Now, I don’t want to go all Dan Brown on you, but just what about this particular ruin fascinated Masons so much? We could see no mention of it either on the brief (ever so) explanatory plaque outside the building or in an equally brief tour guide to Nîmes.

My curiosity was further piqued the following morning when, inside a vast shop that sold everything from imitation knights’ armour to art materials, we also saw a selection of new pill and snuff boxes with Masonic symbols painted on them. But still no explanation for this apparent link.

But let’s not pretend that Nîmes is all Roman ruins and Masonic graffiti.

After our Roman wanders, we walked back through the town; a burning sunset behind us, huge dragonflies zipping to and fro, with swifts darting after them in search of dinner, and the clicking of cicadas all around.

We found a small, very plain square with three little restaurants on three sides, all sharing the space around a small fountain in the middle for their clientele to dine al fresco.

Menus were in French alone and we seemed to be the only non-locals. We dined on boeuf à la gardiane, a fabulous dish of casseroled beef – beef, indeed, from a bull minded by the gardians, the local 'cowboys' of the nearby Camargue. It had been slow-cooked with very little except the basics of a sauce, and simply melted in the mouth.

Served with gratinee potatoes and a lovely grilled tomato (I don't know how the French do it, but they make something as simple as a grilled tomato an utter delight) it was simplicity itself and a knockout.

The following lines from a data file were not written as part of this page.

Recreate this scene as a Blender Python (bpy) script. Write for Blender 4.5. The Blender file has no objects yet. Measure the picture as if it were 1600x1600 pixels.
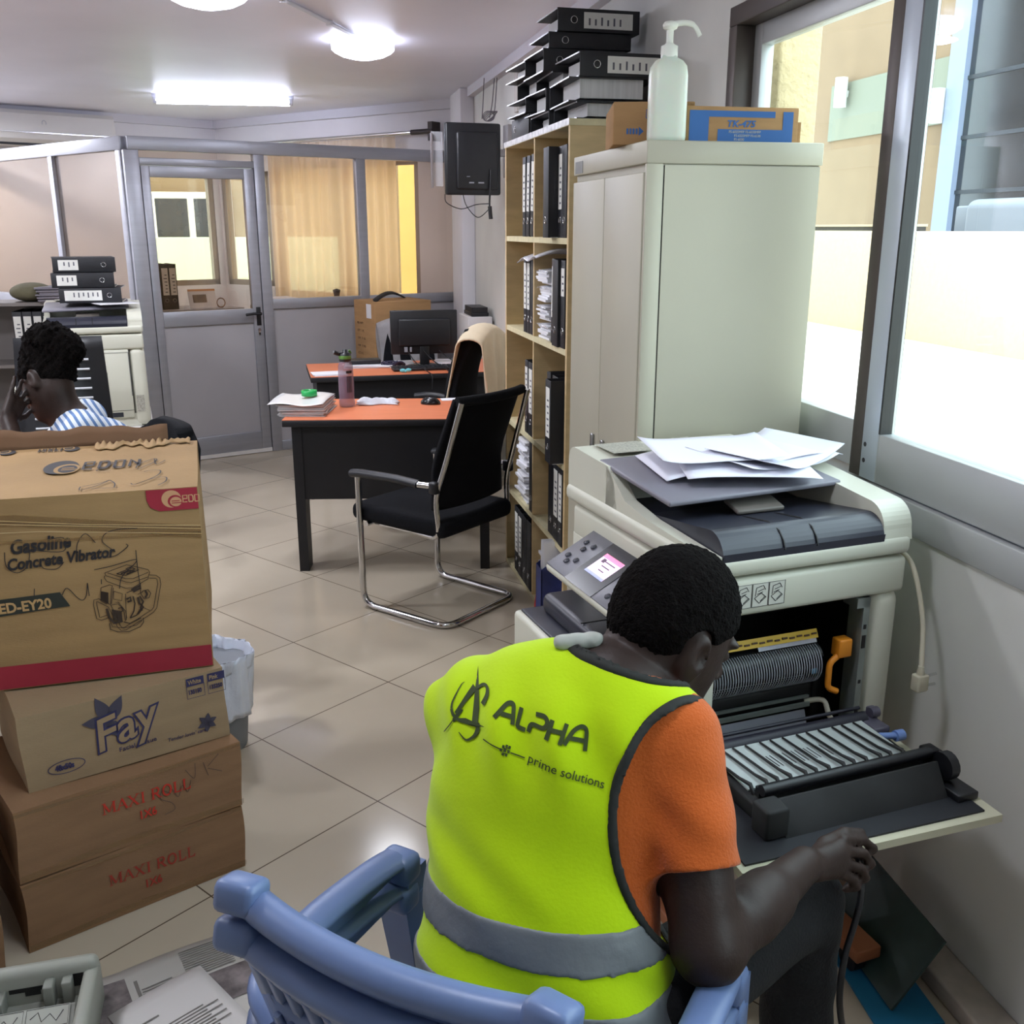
import bpy, bmesh, math, random
import numpy as np
from mathutils import Vector, Matrix, Euler
from mathutils.bvhtree import BVHTree
random.seed(7)
scene = bpy.context.scene
COL = scene.collection
PI = math.pi
R = math.radians

# ---------------------------------------------------------------- camera
cam_d = bpy.data.cameras.new('camera')
cam = bpy.data.objects.new('camera', cam_d)
COL.objects.link(cam)
cam_d.sensor_width = 36.0
cam_d.lens = 36.0 * 1540 / 1600
cam_d.clip_start = 0.02
cam_d.clip_end = 300
cam.location = (0, 0, 1.6)
cam.rotation_euler = (R(90) - math.atan(443 / 1540), 0, R(-12.4))
scene.camera = cam

# ---------------------------------------------------------------- world, sun, exposure
world = bpy.data.worlds.new('world')
scene.world = world
world.use_nodes = True
wn = world.node_tree.nodes
wn['Background'].inputs['Color'].default_value = (0.80, 0.90, 1.0, 1)
wn['Background'].inputs['Strength'].default_value = 3.2
sun_d = bpy.data.lights.new('sun', 'SUN')
sun_d.energy = 0.8
sun_d.angle = R(1.5)
sun_d.color = (1.0, 0.97, 0.93)
sun = bpy.data.objects.new('sun', sun_d)
COL.objects.link(sun)
sun.rotation_euler = Vector((0.42, 0.25, -0.87)).to_track_quat('-Z', 'Y').to_euler()
sun.location = (-3, -2, 9)
vs = scene.view_settings
vs.view_transform = 'Standard'
vs.look = 'None'
vs.exposure = 1.0
vs.gamma = 1.0
vs.use_curve_mapping = False
scene.cycles.max_bounces = 10
scene.cycles.diffuse_bounces = 5
scene.cycles.transparent_max_bounces = 24
scene.cycles.sample_clamp_indirect = 6.0
scene.cycles.caustics_reflective = False
scene.cycles.caustics_refractive = False

# ---------------------------------------------------------------- materials
MATS = {}
def srgb(c):
    return tuple(((v / 255.0) / 12.92 if v / 255.0 <= 0.04045 else ((v / 255.0 + 0.055) / 1.055) ** 2.4) for v in c)
def mat(name, rgb, rough=0.6, metal=0.0, var=0.0, scale=8.0, bump=0.0, bscale=60.0, spec=0.5, emit=None, estr=0.0, coat=0.0, sheen=0.0, stretch=None):
    """procedural Principled material; rgb is sRGB 0-255; var = colour mottling; bump = surface grain"""
    if name in MATS: return MATS[name]
    m = bpy.data.materials.new(name); m.use_nodes = True
    nt = m.node_tree; b = nt.nodes['Principled BSDF']
    lin = srgb(rgb)
    b.inputs['Base Color'].default_value = (*lin, 1)
    b.inputs['Roughness'].default_value = rough
    b.inputs['Metallic'].default_value = metal
    b.inputs['Specular IOR Level'].default_value = spec
    b.inputs['Coat Weight'].default_value = coat
    b.inputs['Sheen Weight'].default_value = sheen
    if emit is not None:
        b.inputs['Emission Color'].default_value = (*srgb(emit), 1)
        b.inputs['Emission Strength'].default_value = estr
    if var > 0 or bump > 0:
        tc = nt.nodes.new('ShaderNodeTexCoord')
        src = tc.outputs['Object']
        if stretch:
            mp = nt.nodes.new('ShaderNodeMapping'); mp.inputs['Scale'].default_value = stretch
            nt.links.new(src, mp.inputs['Vector']); src = mp.outputs['Vector']
    if var > 0:
        n = nt.nodes.new('ShaderNodeTexNoise'); n.inputs['Scale'].default_value = scale; n.inputs['Detail'].default_value = 5
        nt.links.new(src, n.inputs['Vector'])
        r = nt.nodes.new('ShaderNodeValToRGB')
        r.color_ramp.elements[0].position = 0.3; r.color_ramp.elements[1].position = 0.7
        r.color_ramp.elements[0].color = (*[max(0, c * (1 - var)) for c in lin], 1)
        r.color_ramp.elements[1].color = (*[min(1, c * (1 + var)) for c in lin], 1)
        nt.links.new(n.outputs['Fac'], r.inputs['Fac']); nt.links.new(r.outputs['Color'], b.inputs['Base Color'])
    if bump > 0:
        n2 = nt.nodes.new('ShaderNodeTexNoise'); n2.inputs['Scale'].default_value = bscale; n2.inputs['Detail'].default_value = 4
        nt.links.new(src, n2.inputs['Vector'])
        bp = nt.nodes.new('ShaderNodeBump'); bp.inputs['Strength'].default_value = bump; bp.inputs['Distance'].default_value = 0.01
        nt.links.new(n2.outputs['Fac'], bp.inputs['Height']); nt.links.new(bp.outputs['Normal'], b.inputs['Normal'])
    MATS[name] = m
    return m

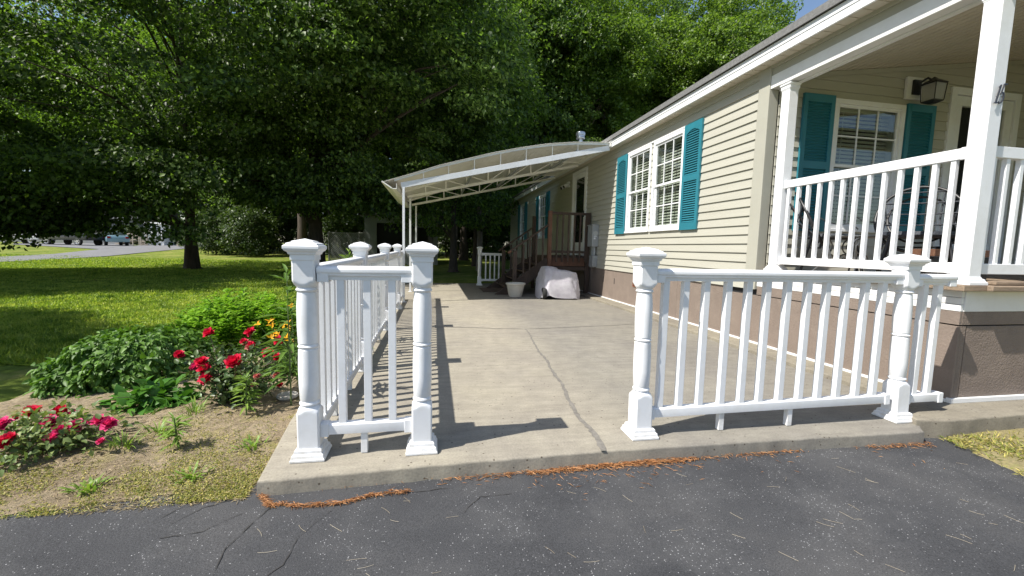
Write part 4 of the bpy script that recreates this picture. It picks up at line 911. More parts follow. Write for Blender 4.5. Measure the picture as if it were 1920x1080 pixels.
# ------------------------------------------------------------ TREES
def limb_path(a, b, sag=.12, n=6):
    a = np.array(a, float); b = np.array(b, float); L = np.linalg.norm(b-a); out = []
    j = rng.normal(0, .04*L, 3)
    for i in range(n+1):
        t = i/n; p = a+(b-a)*t; p[2] += sag*L*math.sin(math.pi*t); out.append(p+j*math.sin(math.pi*t))
    return out
def foliage(cl, outc, n, rc, size, droop=.35, flat=.5, ratio=.75):
    """cl: cluster centres (k,3); leaves scattered round each"""
    k = len(cl); R = rand(k, .6, 1.3)*rc; idx = np.repeat(np.arange(k), n); m = len(idx)
    d = rng.normal(0, 1, (m, 3)); d /= np.maximum(1, np.linalg.norm(d, axis=1, keepdims=True)/1.6); d[:,2] *= flat
    C = cl[idx]+d*R[idx][:,None]*.62
    out = nrm(cl[idx]-outc+1e-6); C[:,2] -= droop*np.maximum(0, (d[:,:2]*out[:,:2]).sum(1))*R[idx]*.5
    A = out*np.array([1,1,.3])*.6+rng.normal(0, .55, (m,3)); A[:,2] -= .45
    Nn = np.array([0,0,1.0])+out*.5+rng.normal(0, .45, (m,3))
    L = size*rand(m, .65, 1.3); return leaves(C, A, Nn, L, L*ratio*rand(m, .8, 1.1), .12, .12)
def crown_clusters(c, r, n, hollow=.45, low=-1.0):
    d = nrm(rng.normal(0, 1, (n*2, 3))); d = d[d[:,2] > low][:n]; q = rng.uniform(hollow**3, 1, len(d))**(1/3)
    # lumpy outline
    lump = 1+.16*np.sin(d[:,0]*5+c[0])*np.cos(d[:,1]*4+c[1])+.12*np.sin(d[:,2]*7+c[0]*2)+rng.normal(0, .05, len(d))
    return np.array(c)+d*np.array(r)*(q*lump)[:,None]
def trunk_mesh(t, base, top, r, targets, mat, flare=True, n=12):
    b = np.array(base, float); tp = np.array(top, float); m = MB(); pts = []; rs = []
    for i in range(9):
        q = i/8; p = b+(tp-b)*q+np.array([math.sin(q*4+b[0])*.10*r*4, math.cos(q*3+b[1])*.08*r*4, 0])*q; pts.append(p); rs.append(r*(1-.78*q)*(1+(.55*math.exp(-q*28) if flare else 0)))
    pts[0][2] -= .15; m.tube(pts, rs, n)
    if flare:
        for k in range(6):
            a = 2*math.pi*k/6+.4; m.tube([b+np.array([math.cos(a)*r*.5, math.sin(a)*r*.5, .35*r+.25]), b+np.array([math.cos(a)*r*1.25, math.sin(a)*r*1.25, .06]), b+np.array([math.cos(a)*r*2.0, math.sin(a)*r*2.0, -.06])], [r*.42, r*.28, r*.1], 7)
    for tg in targets:
        h = np.clip((tg[2]-b[2])/(tp[2]-b[2])-.12-.1*np.linalg.norm(tg[:2]-b[:2])/8, .14, .92); a = b+(tp-b)*h; rr = r*(1-.78*h)*.5
        P = limb_path(a, tg, .08); m.tube(P, [max(.012, rr*(1-.85*i/6)) for i in range(7)], 6, False)
        for _ in range(2):
            i = random.randint(2, 4); e = np.array(tg)+rng.normal(0, .9, 3); m.tube(limb_path(P[i], e, .05, 4), [max(.008, rr*.35*(1-.2*q)) for q in range(5)], 5, False)
    return m.build('trunk', mat, t, smooth=60)
def broadleaf(name, label, base, H, r, crowns, nleaf, rc, size, mat, bark='bark', nlimb=16, group=None, extra=None, flat=.5, cat='tree', droop=.35, ratio=.75):
    t = thing(name, label, cat, base, group); cl = np.concatenate([crown_clusters(*c) for c in crowns]+([extra] if extra is not None else []))
    zmid = np.array([base[0], base[1], base[2]+H*.45]); V, T = foliage(cl, zmid, nleaf, rc, size, droop, flat, ratio); fast_mesh('crown', V, T, mat, t)
    tg = cl[rng.choice(len(cl), min(nlimb, len(cl)), False)]; tg = zmid+(tg-zmid)*.85
    trunk_mesh(t, base, (base[0]+.1, base[1], base[2]+H*.78), r, tg, bark); return t
def conifer(name, label, base, H, r, R, z0, tiers, mat='conifer', bark='bark', group=None, cat='tree'):
    t = thing(name, label, cat, base, group); b = np.array(base, float); Cs = []; As = []; m = MB()
    m.tube([b+np.array([0,0,-.2]), b+np.array([.05,0,H*.5]), b+np.array([0,.05,H])], [r*1.15, r*.62, .02], 9)
    for k in range(tiers):
        f = k/tiers; z = z0+(H-z0)*f; rr = R*(1-f)**.75*random.uniform(.75, 1.1)+.15
        for j in range(7):
            a = random.uniform(0, 6.283); d = np.array([math.cos(a), math.sin(a), random.uniform(-.28, .10)]); L = rr*random.uniform(.65, 1.1)
            p0 = b+np.array([0,0,z]); m.tube([p0, p0+d*L*.5, p0+d*L+np.array([0,0,-.12*L])], [.03*(1-f)+.01, .018, .006], 4, False)
            nn = int(34*L/R)+16; s = rng.uniform(.15, 1, nn); P = p0+d*(L*s)[:,None]; P[:,2] -= .12*L*s**2
            P += rng.normal(0, 1, (nn, 3))*np.array([.22,.22,.10])*(L*.5*(1.15-s))[:,None].clip(.1); Cs.append(P); A = d*.6+rng.normal(0, .6, (nn,3)); A[:,2] -= .25; As.append(A)
    C = np.concatenate(Cs); A = np.concatenate(As); n = len(C); V, T = leaves(C, A, np.array([0,0,1.])+rng.normal(0,.35,(n,3)), rand(n,.35,.75), rand(n,.09,.2), .1, .15)
    fast_mesh('crown', V, T, mat, t); m.build('trunk', bark, t, smooth=60); return t
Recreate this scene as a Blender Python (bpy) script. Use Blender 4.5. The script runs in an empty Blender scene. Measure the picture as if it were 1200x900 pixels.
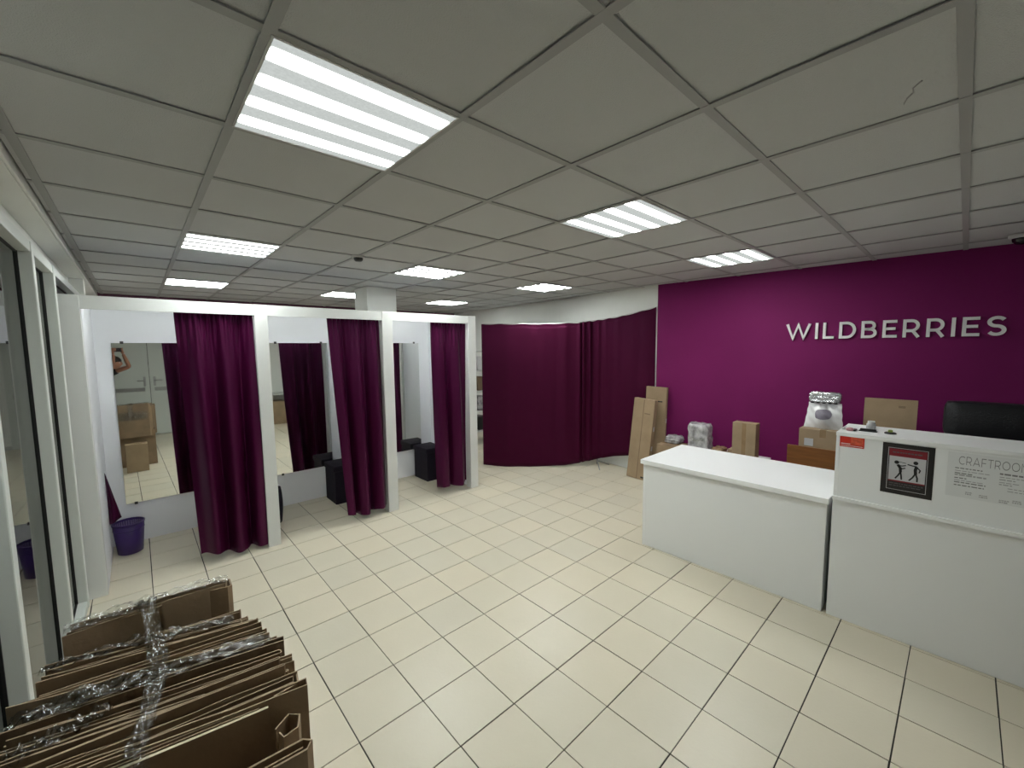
import bpy, bmesh, math, random
from mathutils import Vector, Matrix
PI = math.pi
random.seed(7)
SC = bpy.context.scene
COL = SC.collection

# ------------------------------------------------------------------ camera
FPX = 482.92
CAMZ, H = 1.7977, 2.611
Rv = Vector((0.73872, -0.67394, -0.01008)); Uv = Vector((0.06666, 0.05816, 0.99608)); Wv = Vector((0.67071, 0.73650, -0.08789))
cd = bpy.data.cameras.new('camera'); cam = bpy.data.objects.new('camera', cd); COL.objects.link(cam)
cd.sensor_fit = 'HORIZONTAL'; cd.sensor_width = 36; cd.lens = FPX / 1200 * 36; cd.clip_start = 0.02
m = Matrix((Rv, Uv, -Wv)).transposed().to_4x4(); m.translation = (0, 0, CAMZ); cam.matrix_world = m
SC.camera = cam
# ------------------------------------------------------------------ world, exposure
w = bpy.data.worlds.new('world'); SC.world = w; w.use_nodes = True
w.node_tree.nodes['Background'].inputs[0].default_value = (0.5, 0.56, 0.6, 1)
w.node_tree.nodes['Background'].inputs[1].default_value = 0.03
SC.view_settings.view_transform = 'Standard'; SC.view_settings.look = 'None'
SC.view_settings.exposure = 0.0; SC.view_settings.gamma = 1; SC.view_settings.use_curve_mapping = False
LAMP_GAP, LAMP_TUBE = 0.58, 54.0

# ------------------------------------------------------------------ materials
def mat(name, col, rough=0.6, metal=0, spec=0.5, noise=0, nscale=8, bump=0, bscale=120, emis=None, trans=0, alpha=1, sheen=0, coord='Object', stretch=None):
    M = bpy.data.materials.new(name); M.use_nodes = True
    nt = M.node_tree; b = nt.nodes['Principled BSDF']
    b.inputs['Base Color'].default_value = (*col, 1); b.inputs['Roughness'].default_value = rough
    b.inputs['Metallic'].default_value = metal; b.inputs['Specular IOR Level'].default_value = spec
    b.inputs['Transmission Weight'].default_value = trans; b.inputs['Alpha'].default_value = alpha
    b.inputs['Sheen Weight'].default_value = sheen
    tc = nt.nodes.new('ShaderNodeTexCoord'); mp = nt.nodes.new('ShaderNodeMapping')
    nt.links.new(tc.outputs[coord], mp.inputs[0])
    if stretch: mp.inputs['Scale'].default_value = stretch
    if noise:
        n = nt.nodes.new('ShaderNodeTexNoise'); n.inputs['Scale'].default_value = nscale; n.inputs['Detail'].default_value = 5
        nt.links.new(mp.outputs[0], n.inputs['Vector'])
        r = nt.nodes.new('ShaderNodeMapRange'); r.inputs[1].default_value = 0.3; r.inputs[2].default_value = 0.7
        r.inputs[3].default_value = 1 - noise; r.inputs[4].default_value = 1 + noise
        nt.links.new(n.outputs[0], r.inputs[0])
        mx = nt.nodes.new('ShaderNodeVectorMath'); mx.operation = 'SCALE'; mx.inputs[0].default_value = col
        nt.links.new(r.outputs[0], mx.inputs['Scale']); nt.links.new(mx.outputs[0], b.inputs['Base Color'])
    if bump:
        n = nt.nodes.new('ShaderNodeTexNoise'); n.inputs['Scale'].default_value = bscale; n.inputs['Detail'].default_value = 4
        nt.links.new(mp.outputs[0], n.inputs['Vector'])
        bp = nt.nodes.new('ShaderNodeBump'); bp.inputs['Strength'].default_value = bump; bp.inputs['Distance'].default_value = 0.01
        nt.links.new(n.outputs[0], bp.inputs['Height']); nt.links.new(bp.outputs[0], b.inputs['Normal'])
    return M
def cell_mat(name, col, vary, rough, size, off, bump=0, bscale=200, tint=(1, 1, 1), speck=0.0):
    """colour changes a little from tile to tile (white noise on the tile's own grid cell)"""
    M = mat(name, col, rough, bump=bump, bscale=bscale); nt = M.node_tree; b = nt.nodes['Principled BSDF']
    g = nt.nodes.new('ShaderNodeNewGeometry')
    a = nt.nodes.new('ShaderNodeVectorMath'); a.operation = 'SUBTRACT'; a.inputs[1].default_value = (off[0], off[1], 0)
    s = nt.nodes.new('ShaderNodeVectorMath'); s.operation = 'DIVIDE'; s.inputs[1].default_value = (size, size, 50)
    f = nt.nodes.new('ShaderNodeVectorMath'); f.operation = 'FLOOR'
    wn = nt.nodes.new('ShaderNodeTexWhiteNoise')
    nt.links.new(g.outputs['Position'], a.inputs[0]); nt.links.new(a.outputs[0], s.inputs[0]); nt.links.new(s.outputs[0], f.inputs[0]); nt.links.new(f.outputs[0], wn.inputs['Vector'])
    n = nt.nodes.new('ShaderNodeTexNoise'); n.inputs['Scale'].default_value = 1.6; n.inputs['Detail'].default_value = 6; n.inputs['Roughness'].default_value = 0.65
    nt.links.new(g.outputs['Position'], n.inputs['Vector'])
    ad = nt.nodes.new('ShaderNodeMath'); ad.operation = 'ADD'; nt.links.new(wn.outputs['Value'], ad.inputs[0]); nt.links.new(n.outputs[0], ad.inputs[1])
    r = nt.nodes.new('ShaderNodeMapRange'); r.inputs[1].default_value = 0.2; r.inputs[2].default_value = 1.8
    r.inputs[3].default_value = 1 - vary; r.inputs[4].default_value = 1 + vary; nt.links.new(ad.outputs[0], r.inputs[0])
    mixc = nt.nodes.new('ShaderNodeMix'); mixc.data_type = 'RGBA'
    mixc.inputs[6].default_value = (*col, 1); mixc.inputs[7].default_value = (col[0]*tint[0], col[1]*tint[1], col[2]*tint[2], 1)
    nt.links.new(wn.outputs['Value'], mixc.inputs[0])
    mx = nt.nodes.new('ShaderNodeVectorMath'); mx.operation = 'SCALE'
    nt.links.new(mixc.outputs[2], mx.inputs[0]); nt.links.new(r.outputs[0], mx.inputs['Scale']); nt.links.new(mx.outputs[0], b.inputs['Base Color'])
    return M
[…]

And for an utterly unbelievable €12 each for the main course – I tell you, we were robbing them!

The word that sprang to mind, which I have never used before but which was perfect for the food and the setting, was authentique.

And so it was, that when we headed to the station to continue our journey south early the following afternoon, it was with a memory of a wonderful meal – and an intriguing question gnawing away in our minds.